* _Work to be completed_:
Leave out the pictures and set down exactly the lines from the start of the listing through the one with "COL = scene.collection", both included.

──────── Recorded information ────────

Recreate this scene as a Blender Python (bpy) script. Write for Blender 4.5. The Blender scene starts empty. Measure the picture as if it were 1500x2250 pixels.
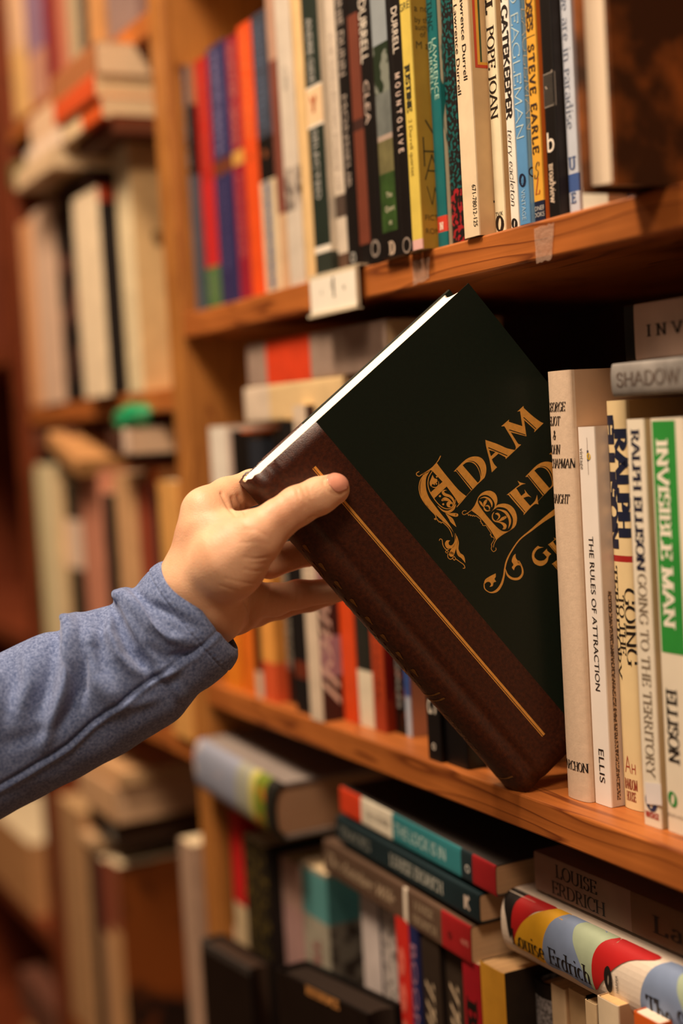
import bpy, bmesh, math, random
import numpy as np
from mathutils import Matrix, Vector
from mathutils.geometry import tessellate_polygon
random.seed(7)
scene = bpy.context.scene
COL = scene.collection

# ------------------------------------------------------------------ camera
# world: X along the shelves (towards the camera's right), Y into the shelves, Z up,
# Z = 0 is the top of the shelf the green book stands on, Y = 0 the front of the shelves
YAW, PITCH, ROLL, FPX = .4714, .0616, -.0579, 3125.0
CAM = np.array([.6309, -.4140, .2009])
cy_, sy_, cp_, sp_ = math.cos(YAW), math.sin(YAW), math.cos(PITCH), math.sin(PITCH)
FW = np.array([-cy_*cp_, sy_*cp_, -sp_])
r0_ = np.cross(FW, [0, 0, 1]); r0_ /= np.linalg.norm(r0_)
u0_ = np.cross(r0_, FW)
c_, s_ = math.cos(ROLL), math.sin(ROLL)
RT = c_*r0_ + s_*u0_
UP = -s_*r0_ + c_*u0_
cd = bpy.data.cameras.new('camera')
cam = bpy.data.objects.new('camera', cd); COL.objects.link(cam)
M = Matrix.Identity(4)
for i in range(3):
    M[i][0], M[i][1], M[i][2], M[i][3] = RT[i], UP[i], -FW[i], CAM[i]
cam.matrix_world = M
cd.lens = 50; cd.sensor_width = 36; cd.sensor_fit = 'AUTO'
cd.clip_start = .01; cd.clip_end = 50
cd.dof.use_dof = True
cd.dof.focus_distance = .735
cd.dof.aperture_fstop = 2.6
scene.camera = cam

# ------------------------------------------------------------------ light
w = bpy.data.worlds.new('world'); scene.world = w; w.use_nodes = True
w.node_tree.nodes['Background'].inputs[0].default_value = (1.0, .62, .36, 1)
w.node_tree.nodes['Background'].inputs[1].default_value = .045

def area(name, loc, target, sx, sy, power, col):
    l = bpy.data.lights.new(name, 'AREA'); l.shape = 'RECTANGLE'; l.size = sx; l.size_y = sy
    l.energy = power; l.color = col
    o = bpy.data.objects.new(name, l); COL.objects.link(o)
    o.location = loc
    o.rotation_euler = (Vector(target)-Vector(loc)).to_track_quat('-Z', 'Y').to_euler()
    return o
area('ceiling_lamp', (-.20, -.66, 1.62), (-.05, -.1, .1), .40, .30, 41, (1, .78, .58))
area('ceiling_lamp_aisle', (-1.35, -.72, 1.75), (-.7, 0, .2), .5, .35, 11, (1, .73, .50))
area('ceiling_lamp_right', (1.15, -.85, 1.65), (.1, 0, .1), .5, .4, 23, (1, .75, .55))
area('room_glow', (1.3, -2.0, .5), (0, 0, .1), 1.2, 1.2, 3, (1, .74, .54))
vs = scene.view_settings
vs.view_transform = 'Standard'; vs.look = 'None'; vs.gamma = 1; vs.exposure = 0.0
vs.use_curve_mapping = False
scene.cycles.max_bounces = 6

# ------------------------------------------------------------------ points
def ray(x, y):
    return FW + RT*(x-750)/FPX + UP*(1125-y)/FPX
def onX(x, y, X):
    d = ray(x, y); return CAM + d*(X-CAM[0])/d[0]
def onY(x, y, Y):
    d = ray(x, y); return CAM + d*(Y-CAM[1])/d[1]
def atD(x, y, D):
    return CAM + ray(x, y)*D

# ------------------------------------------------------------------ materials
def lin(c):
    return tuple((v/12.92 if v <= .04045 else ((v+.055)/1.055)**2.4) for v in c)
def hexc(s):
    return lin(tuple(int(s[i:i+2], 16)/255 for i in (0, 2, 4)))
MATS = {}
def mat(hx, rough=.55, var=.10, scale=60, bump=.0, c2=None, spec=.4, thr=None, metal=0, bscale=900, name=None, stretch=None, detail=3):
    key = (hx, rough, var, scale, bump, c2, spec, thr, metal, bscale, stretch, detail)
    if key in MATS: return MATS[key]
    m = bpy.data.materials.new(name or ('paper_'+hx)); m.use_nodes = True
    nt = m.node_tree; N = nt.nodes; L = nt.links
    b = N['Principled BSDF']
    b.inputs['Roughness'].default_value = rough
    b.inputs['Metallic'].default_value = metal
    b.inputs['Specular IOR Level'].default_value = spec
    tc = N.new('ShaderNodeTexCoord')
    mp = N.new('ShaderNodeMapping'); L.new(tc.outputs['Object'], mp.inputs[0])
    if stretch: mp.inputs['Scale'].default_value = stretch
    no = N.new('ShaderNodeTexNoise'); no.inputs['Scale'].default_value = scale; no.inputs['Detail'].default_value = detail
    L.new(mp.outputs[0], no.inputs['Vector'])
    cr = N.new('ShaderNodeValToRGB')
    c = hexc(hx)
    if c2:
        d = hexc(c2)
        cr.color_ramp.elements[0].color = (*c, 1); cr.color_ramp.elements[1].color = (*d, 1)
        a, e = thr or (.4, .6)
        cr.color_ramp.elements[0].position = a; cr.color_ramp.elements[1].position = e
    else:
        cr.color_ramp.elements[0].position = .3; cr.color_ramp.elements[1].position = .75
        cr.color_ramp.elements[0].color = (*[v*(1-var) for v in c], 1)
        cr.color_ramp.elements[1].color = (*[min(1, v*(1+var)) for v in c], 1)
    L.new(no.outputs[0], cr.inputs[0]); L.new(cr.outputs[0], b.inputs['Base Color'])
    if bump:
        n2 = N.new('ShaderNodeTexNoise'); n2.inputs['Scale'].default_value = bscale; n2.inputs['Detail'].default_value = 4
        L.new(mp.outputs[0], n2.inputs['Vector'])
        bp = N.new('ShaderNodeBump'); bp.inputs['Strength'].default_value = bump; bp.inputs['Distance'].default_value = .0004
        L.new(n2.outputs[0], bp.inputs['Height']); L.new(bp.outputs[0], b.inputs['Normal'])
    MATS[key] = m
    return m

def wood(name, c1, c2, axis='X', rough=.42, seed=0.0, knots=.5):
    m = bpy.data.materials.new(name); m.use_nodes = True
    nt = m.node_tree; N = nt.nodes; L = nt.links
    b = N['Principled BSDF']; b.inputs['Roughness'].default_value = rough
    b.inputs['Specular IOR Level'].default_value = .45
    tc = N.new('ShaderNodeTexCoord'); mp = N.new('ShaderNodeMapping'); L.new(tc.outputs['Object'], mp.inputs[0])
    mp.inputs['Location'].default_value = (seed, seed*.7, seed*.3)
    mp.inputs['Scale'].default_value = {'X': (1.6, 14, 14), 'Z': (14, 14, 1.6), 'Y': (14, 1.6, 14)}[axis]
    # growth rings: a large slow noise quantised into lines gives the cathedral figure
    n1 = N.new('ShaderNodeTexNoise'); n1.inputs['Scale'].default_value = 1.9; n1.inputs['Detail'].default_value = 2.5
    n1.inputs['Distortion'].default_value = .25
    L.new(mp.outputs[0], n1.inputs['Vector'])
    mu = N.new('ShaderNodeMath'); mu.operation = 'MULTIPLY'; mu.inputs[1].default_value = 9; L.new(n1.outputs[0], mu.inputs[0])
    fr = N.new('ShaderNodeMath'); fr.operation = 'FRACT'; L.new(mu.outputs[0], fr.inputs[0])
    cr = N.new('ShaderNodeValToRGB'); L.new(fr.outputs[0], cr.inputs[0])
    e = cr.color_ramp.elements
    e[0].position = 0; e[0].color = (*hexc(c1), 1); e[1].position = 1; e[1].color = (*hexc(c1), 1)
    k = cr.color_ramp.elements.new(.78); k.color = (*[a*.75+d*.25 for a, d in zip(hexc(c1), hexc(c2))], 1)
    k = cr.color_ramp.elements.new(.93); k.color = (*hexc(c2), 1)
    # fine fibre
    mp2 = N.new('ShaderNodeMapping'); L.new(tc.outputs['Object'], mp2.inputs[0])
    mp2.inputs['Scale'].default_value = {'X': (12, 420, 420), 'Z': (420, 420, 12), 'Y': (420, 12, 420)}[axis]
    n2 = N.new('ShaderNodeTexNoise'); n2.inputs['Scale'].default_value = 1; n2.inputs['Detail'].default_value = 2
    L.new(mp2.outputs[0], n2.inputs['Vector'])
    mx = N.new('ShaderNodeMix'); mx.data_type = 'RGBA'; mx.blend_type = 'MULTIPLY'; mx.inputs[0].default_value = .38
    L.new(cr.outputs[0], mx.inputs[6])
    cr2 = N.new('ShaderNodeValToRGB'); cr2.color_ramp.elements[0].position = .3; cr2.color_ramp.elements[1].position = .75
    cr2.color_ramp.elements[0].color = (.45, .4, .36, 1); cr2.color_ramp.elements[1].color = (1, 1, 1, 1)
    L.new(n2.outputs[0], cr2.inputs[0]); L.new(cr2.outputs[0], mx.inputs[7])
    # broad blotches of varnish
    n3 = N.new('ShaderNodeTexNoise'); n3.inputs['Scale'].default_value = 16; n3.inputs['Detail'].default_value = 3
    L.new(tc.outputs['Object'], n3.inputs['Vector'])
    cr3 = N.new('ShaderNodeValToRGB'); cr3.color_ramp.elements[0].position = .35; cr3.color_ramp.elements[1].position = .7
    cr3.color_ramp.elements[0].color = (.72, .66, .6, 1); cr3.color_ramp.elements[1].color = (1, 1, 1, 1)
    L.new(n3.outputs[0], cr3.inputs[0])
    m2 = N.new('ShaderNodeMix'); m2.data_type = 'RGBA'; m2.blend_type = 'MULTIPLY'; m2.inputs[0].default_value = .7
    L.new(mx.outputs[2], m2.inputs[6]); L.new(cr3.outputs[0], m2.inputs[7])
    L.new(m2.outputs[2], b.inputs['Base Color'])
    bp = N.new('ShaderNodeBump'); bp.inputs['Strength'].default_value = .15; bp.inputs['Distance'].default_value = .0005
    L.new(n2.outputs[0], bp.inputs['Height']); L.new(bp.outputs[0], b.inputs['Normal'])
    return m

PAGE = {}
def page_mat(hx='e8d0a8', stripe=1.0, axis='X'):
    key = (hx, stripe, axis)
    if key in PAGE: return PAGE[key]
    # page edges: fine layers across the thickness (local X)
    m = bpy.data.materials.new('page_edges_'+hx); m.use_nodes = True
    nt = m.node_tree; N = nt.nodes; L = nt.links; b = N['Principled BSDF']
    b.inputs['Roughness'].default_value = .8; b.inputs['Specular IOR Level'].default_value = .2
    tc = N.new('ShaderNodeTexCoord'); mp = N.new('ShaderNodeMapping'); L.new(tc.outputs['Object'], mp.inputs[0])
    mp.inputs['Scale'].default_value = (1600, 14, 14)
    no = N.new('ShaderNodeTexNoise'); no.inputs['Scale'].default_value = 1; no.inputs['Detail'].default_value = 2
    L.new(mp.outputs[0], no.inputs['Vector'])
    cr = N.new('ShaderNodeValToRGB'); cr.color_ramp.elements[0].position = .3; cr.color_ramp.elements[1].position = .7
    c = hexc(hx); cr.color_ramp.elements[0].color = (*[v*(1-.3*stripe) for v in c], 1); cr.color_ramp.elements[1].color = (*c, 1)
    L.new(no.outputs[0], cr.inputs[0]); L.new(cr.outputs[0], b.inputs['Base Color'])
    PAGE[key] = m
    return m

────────

* _Exercise output_:
Recreate this scene as a Blender Python (bpy) script. Write for Blender 4.5. The Blender scene starts empty. Measure the picture as if it were 1500x2250 pixels.
import bpy, bmesh, math, random
import numpy as np
from mathutils import Matrix, Vector
from mathutils.geometry import tessellate_polygon
random.seed(7)
scene = bpy.context.scene
COL = scene.collection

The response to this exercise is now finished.